Sergeant Evans was invited to join as a volunteer within the kennels and the training school, enabling him to maintain contact with Ivy.

Q: Did Sergeant Evans offer to pay for Ivy?

A: Social media and media reporting has stated that Sergeant Evans offered £24,000 to replace Ivy. This is not true. No formal monetary offer has been received, the dog is not for sale and the decision has been made that Ivy should remain with the force.

Q: Why have you not allowed Sergeant Evans to speak on the matter?

A: West Mercia Police has not prevented Sergeant Evans from speaking about the matter.

Q: How much does it cost to train a police dog?
As well as the initial cost to purchase the dog there is a significant amount of investment in training and accreditation for a police dog. An estimate of the costs for a police dogs purchase, initial training and two years of additional training is £24,000.

Q: What is going to happen to Ivy now?

A: Ivy will be re-handled to another officer.

Q: How long does training take?
A:The initial training course for a new dog is 13 weeks.

Q: Do they live with the handler and his / her family?

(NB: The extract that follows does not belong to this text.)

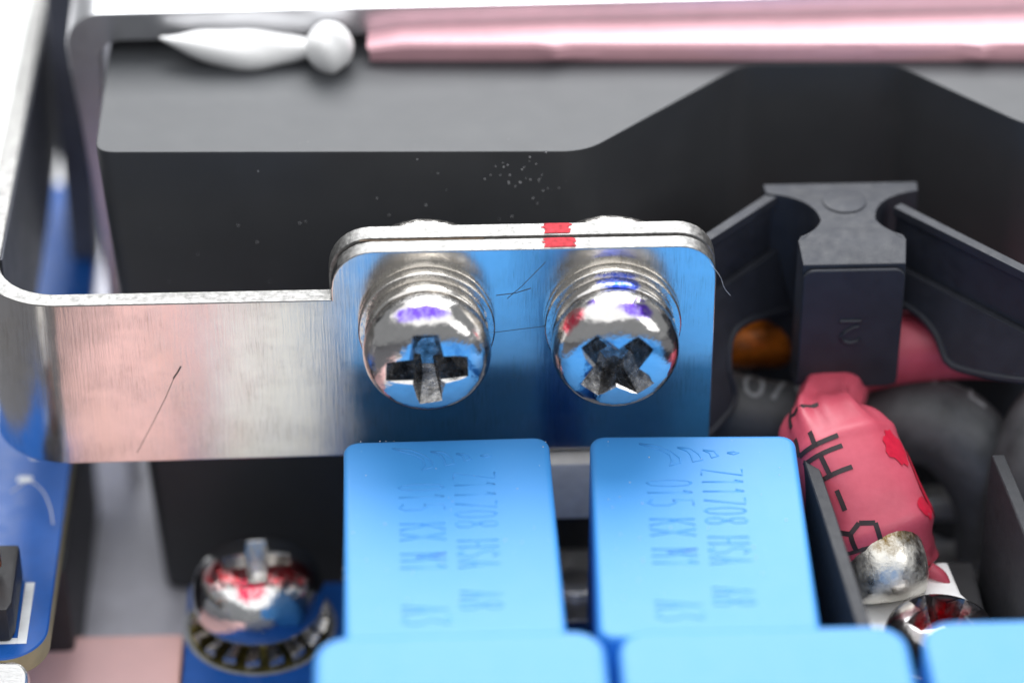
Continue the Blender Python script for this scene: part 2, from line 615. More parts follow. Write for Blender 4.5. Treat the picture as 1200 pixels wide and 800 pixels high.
XB = -2.86
TOP, ARM, BOT = 1.60, 1.245, .0
tabpoly = [(XB, BOT), (1.285, BOT + .04)] + corner(1.285 - .24, TOP - .24, .24, 0, 90) + corner(-1.135 + .27, TOP - .27, .27, 90, 180) + [(-1.135, ARM), (XB, ARM)]
b = bmesh.new()
f0 = [b.verts.new((x, 0, z)) for x, z in tabpoly]
f1 = [b.verts.new((x, T, z)) for x, z in tabpoly]
n = len(tabpoly)
b.faces.new(f0)
b.faces.new(f1[::-1])
for i in range(n - 1):
    b.faces.new((f0[i], f0[i + 1], f1[i + 1], f1[i]))
RO = .53
prev = (f0[0], f0[-1], f1[0], f1[-1])
steps = [(90 * i / 14) for i in range(1, 15)] + ['end']
for s_ in steps:
    if s_ == 'end':
        po, pi_ = Vector((XB - RO, 4.6)), Vector((XB - RO + T, 4.6))
    else:
        a = R(270 - s_)
        c = Vector((XB, RO))
        d = Vector((math.cos(a), math.sin(a)))
        po, pi_ = c + d * RO, c + d * (RO - T)
    cur = tuple(b.verts.new((p.x, p.y, z)) for p, z in ((po, BOT), (po, ARM), (pi_, BOT), (pi_, ARM)))
    b.faces.new((prev[0], prev[1], cur[1], cur[0]))
    b.faces.new((prev[2], prev[3], cur[3], cur[2]))
    b.faces.new((prev[0], prev[2], cur[2], cur[0]))
    b.faces.new((prev[1], prev[3], cur[3], cur[1]))
    prev = cur
b.faces.new((prev[0], prev[1], prev[3], prev[2]))
bmesh.ops.recalc_face_normals(b, faces=b.faces)
es = [e for e in b.edges if len(e.link_faces) == 2 and e.calc_face_angle(0) > R(50)]
bmesh.ops.bevel(b, geom=es, offset=.014, segments=2, profile=.5, affect='EDGES', clamp_overlap=True)
o = obj('sheet', b, [M['plate'], M['plate_edge']], bus, ang=25)
for p in o.data.polygons:
    nz = p.normal
    p.material_index = 1 if abs(nz.z) > .5 or (nz.x > .7 and p.center.x > 1) else 0


def strokes_part(name, pts, w, mat, parent, y=-.0015, z0=.9):
    b = bmesh.new()
    ribbon(b, [(x, y, z + z0) for x, z in pts], w, (0, -1, 0))
    return obj(name, b, mat, parent)


strokes_part('scratch', [(-2.11, -.15), (-2.15, -.22), (-2.22, -.39), (-2.33, -.62), (-2.43, -.82)], .0045, M['scratch'], bus)
strokes_part('scratch', [(-2.105, -.14), (-2.13, -.19), (-2.16, -.235)], .011, M['scratch'], bus)
strokes_part('scratch', [(.21, .60), (.06, .42), (-.03, .33)], .004, M['scratch'], bus)
strokes_part('scratch', [(-.10, .355), (.02, .37), (.12, .405)], .005, M['scratch'], bus)
strokes_part('scratch', [(-.13, .07), (.1, .10), (.42, .14)], .003, M['scratch'], bus)
M['film'] = plain('slate_film', (.050, .056, .078), .45, 0, .1, 3)
obj('darkening_film', box(XB - RO + T + .002, XB - RO + T + .014, .55, 4.5, .03, ARM - .015, .003, 1), M['film'], bus)  # added dark sheet that keeps the flange's inner face from looking bright

back = thing('backing_plate', 'second nickel plate clamped flat behind the tab, only its edge showing', 'plate', (0, .135, -.85))
tp2 = [(-1.15, .03), (1.29, .03)] + corner(1.29 - .25, 1.565 - .25, .25, 0, 90) + corner(-1.15 + .27, 1.565 - .27, .27, 90, 180)
obj('sheet', prism(tp2, 0, .14, 'y', .016, 2), M['plate_edge'], back, ang=25)


def redmark(parent, pts, w, mat):
    b = bmesh.new()
    ribbon(b, pts, w, (0, 0, 1))
    return obj('marker_stripe', b, mat, parent)


def ragged_patch(name, x0, x1, y0, y1, z, parent, seed, lip=0):
    rnd = random.Random(seed)
    b = bmesh.new()
    n = 10
    xs0 = [x0 + rnd.uniform(-.016, .018) for _ in range(n + 1)]
    xs1 = [x1 + rnd.uniform(-.018, .016) for _ in range(n + 1)]
    rows = []
    for i in range(n + 1):
        y = y0 + (y1 - y0) * i / n
        rows.append((b.verts.new((xs0[i], y, z)), b.verts.new(((xs0[i] + xs1[i]) / 2, y, z)), b.verts.new((xs1[i], y, z))))
    for A, B in zip(rows, rows[1:]):
        b.faces.new((A[0], A[1], B[1], B[0]))
        b.faces.new((A[1], A[2], B[2], B[1]))
    if lip:
        lo = [b.verts.new((v.co.x + rnd.uniform(-.01, .015), y0 - .014, z - lip)) for v in rows[0]]
        for i in range(2):
            b.faces.new((lo[i], lo[i + 1], rows[0][i + 1], rows[0][i]))
    return obj(name, b, M['red_ink'], parent, ang=80)


ragged_patch('marker_stripe', .205, .395, .014, .118, TOP + .003, bus, 3, .03)
ragged_patch('marker_stripe', .20, .375, .014, .128, 1.568, back, 5)
b = bmesh.new()
ribbon(b, [(-.95 + .06 * i, .127 + .003 * math.sin(i * 2.1), TOP + .002) for i in range(14)], .014, (0, 0, 1))
obj('seam_line', b, M['seam'], bus)  # dark brown line drawn along the groove between the two plates


# ------------------------------------------------------------------ pan head screws through the tab
def boolean_cut(base_bm, cut_bm):
    a = bpy.data.meshes.new('a')
    bmesh.ops.recalc_face_normals(base_bm, faces=base_bm.faces)
    base_bm.to_mesh(a)
    base_bm.free()
    c = bpy.data.meshes.new('c')
    bmesh.ops.recalc_face_normals(cut_bm, faces=cut_bm.faces)
    cut_bm.to_mesh(c)
    cut_bm.free()
    oa, oc = bpy.data.objects.new('a', a), bpy.data.objects.new('c', c)
    C.objects.link(oa)
    C.objects.link(oc)
    md = oa.modifiers.new('cut', 'BOOLEAN')
    md.operation, md.solver, md.object = 'DIFFERENCE', 'EXACT', oc
    dg = bpy.context.evaluated_depsgraph_get()
    dg.update()
    me = bpy.data.meshes.new_from_object(oa.evaluated_get(dg))
    out = bmesh.new()
    out.from_mesh(me)
    bpy.data.objects.remove(oa)
    bpy.data.objects.remove(oc)
    for m_ in (a, c, me):
        bpy.data.meshes.remove(m_)
    return out


def recess_faces(o, prof, mat):
    """the faces cut into the head get their own recess metal"""
    o.data.materials.append(mat)
    def surf(r):
        pr = sorted([(a, h) for a, h in prof if h > .1], key=lambda q: q[0])
        for (r0, h0), (r1, h1) in zip(pr, pr[1:]):
            if r0 <= r <= r1:
                return h0 + (h1 - h0) * (r - r0) / max(1e-6, r1 - r0)
        return -9
    for p in o.data.polygons:
        c = p.center
        r = math.hypot(c.x, c.y)
        if .01 < c.z < surf(r) - .017:
            p.material_index = 1


def cross_cutter(top, depth, arm, w, rot, wear=0, seed=1):
    """tapered Phillips recess, z up, opening at z=top"""
    rnd = random.Random(seed)
    b = bmesh.new()

    def ring(z, L, hw, core):
        out = []
        for q in range(4):
            for r, t in ((core, -1), (L, -1), (L, 1)):
                if r == core:
                    x, y = core, -core
                else:
                    x, y = L, hw * t
                a = R(90 * q) + rot
                x, y = x + rnd.uniform(-wear, wear), y + rnd.uniform(-wear, wear)
                out.append(b.verts.new((x * math.cos(a) - y * math.sin(a), x * math.sin(a) + y * math.cos(a), z)))
        return out
    rs = [ring(top + .15, arm * 1.25, w * 1.1, w * 1.25), ring(top, arm + .022, w + .018, w * 1.15 + .012), ring(top - .022, arm, w, w * 1.15), ring(top - depth * .75, arm * .62, w * .75, w * .95), ring(top - depth, arm * .38, w * .5, w * .6)]
    for A, B in zip(rs, rs[1:]):
        for i in range(12):
            b.faces.new((A[i], A[(i + 1) % 12], B[(i + 1) % 12], B[i]))
    b.faces.new(rs[0])
    b.faces.new(rs[-1][::-1])
    return b


HEAD = [(0, 0), (.345, 0), (.385, .02), (.40, .06), (.402, .11), (.392, .165), (.37, .215), (.335, .257), (.285, .285), (.22, .302), (.12, .312), (0, .315)]


def pan_screw(label, x, z, rot, head_mat, ring_mat, seed):
    t = thing('pan_head_screw', label, 'screw', (x, 0, z), (R(90), 0, 0), 'screws through the bus bar tab')
    # local z points out of the plate, local y is world z
    obj('flat_washer', lathe([(.2, .002), (.425, .002), (.432, .012), (.432, .075), (.42, .088), (.2, .088)]), M['washer'], t, ang=50)
    b = bmesh.new()
    prof = [(.22, 0), (.375, 0), (.39, .015), (.39, .085), (.375, .10), (.22, .10)]
    n = 72
    rings = []
    for i in range(n + 1):
        a = R(20 + 352 * i / n)
        h = .018 * i / n
        rings.append([b.verts.new((r * math.cos(a), r * math.sin(a), hh + h)) for r, hh in prof])
    for A, B in zip(rings, rings[1:]):
        for j in range(len(prof)):
            b.faces.new((A[j], A[(j + 1) % len(prof)], B[(j + 1) % len(prof)], B[j]))
    b.faces.new(rings[0])
    b.faces.new(rings[-1])
    obj('spring_washer', b, ring_mat, t, (0, 0, .09), ang=45)
    hb = boolean_cut(lathe(HEAD, n=96), cross_cutter(.315, .24, .255, .076, rot, .016, seed))
    recess_faces(obj('head', hb, head_mat, t, (0, 0, .21), ang=32), HEAD, M['recess'])
    return t


mA = inked('nickel_head_violet_ink', [((-.03, .352, .20), (.19, .07, .06), INK_V)])
mB = inked('nickel_head_mixed_ink', [((.13, .35, .20), (.15, .07, .06), INK_V), ((-.02, .37, .12), (.22, .03, .05), INK_V), ((-.27, .255, .17), (.10, .10, .08), INK_R), ((.385, -.06, .12), (.04, .12, .08), INK_R)])
mW = inked('nickel_washer_blue_ink', [((.04, .38, .06), (.19, .05, .08), INK_B)], (.74, .72, .70), .18)
pan_screw('pan head screw with violet ink smear and upright worn cross slot', -.54, .155, R(4), mA, M['washer'], 4)
pan_screw('pan head screw with red and violet ink and diagonal X slot', .635, .155, R(45), mB, mW, 9)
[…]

A: The dogs do live at the home of the handler, but they are kept as working dogs and not as family pets. The force provides outside kennelling for the dogs.

Q: When do police dogs normally retire?

A: This varies according to the health and fitness of the individual dog: we have deliberately moved to smaller breeds to extend working life- with the newer breeds we would expect them to work until they are about 8-9 years-old on average.

Q: What happens to dogs when they retire and their handlers are still with the force?

A: The handlers are offered the dog in the first instance when it retires otherwise they are very popular acquisitions for members of the public and we have little problem in re-homing them.

Q: What happens to the dogs who stay with the force when their handler retires?

A: They are re-handled with another officer.

Q: Do they need to be re-trained with their new handler?

A: After a brief familiarisation period a two week re-handle course ensures the dog can be re-licensed and re-deployed.

Q: Would a retiring officer still be able to have contact with the dog if it had been re-handled?

A: Access to a re-handled dog can cause confusion for the dog: over time the issues of access diminish but in the first few weeks we would not seek to have contact.

Q: Have you let dogs retire early before?

A: Force policy allows dogs to retire once they are no longer able to perform a 'useful role': this may be a result of age, health or performance. This is dependent on each dog and is not just an issue of age - some relatively young dogs are retired on this criteria.

Q: How many dogs / handlers are there in the force/s?

A: Four shifts of eight operational officers - 24/7
Four officers in the school with dogs
Three dog legislation officer without dogs
37 General purpose dogs
22 specialist search

Q: Where do you get them from and where are they trained?

A: Specialist breeders and trained within the school.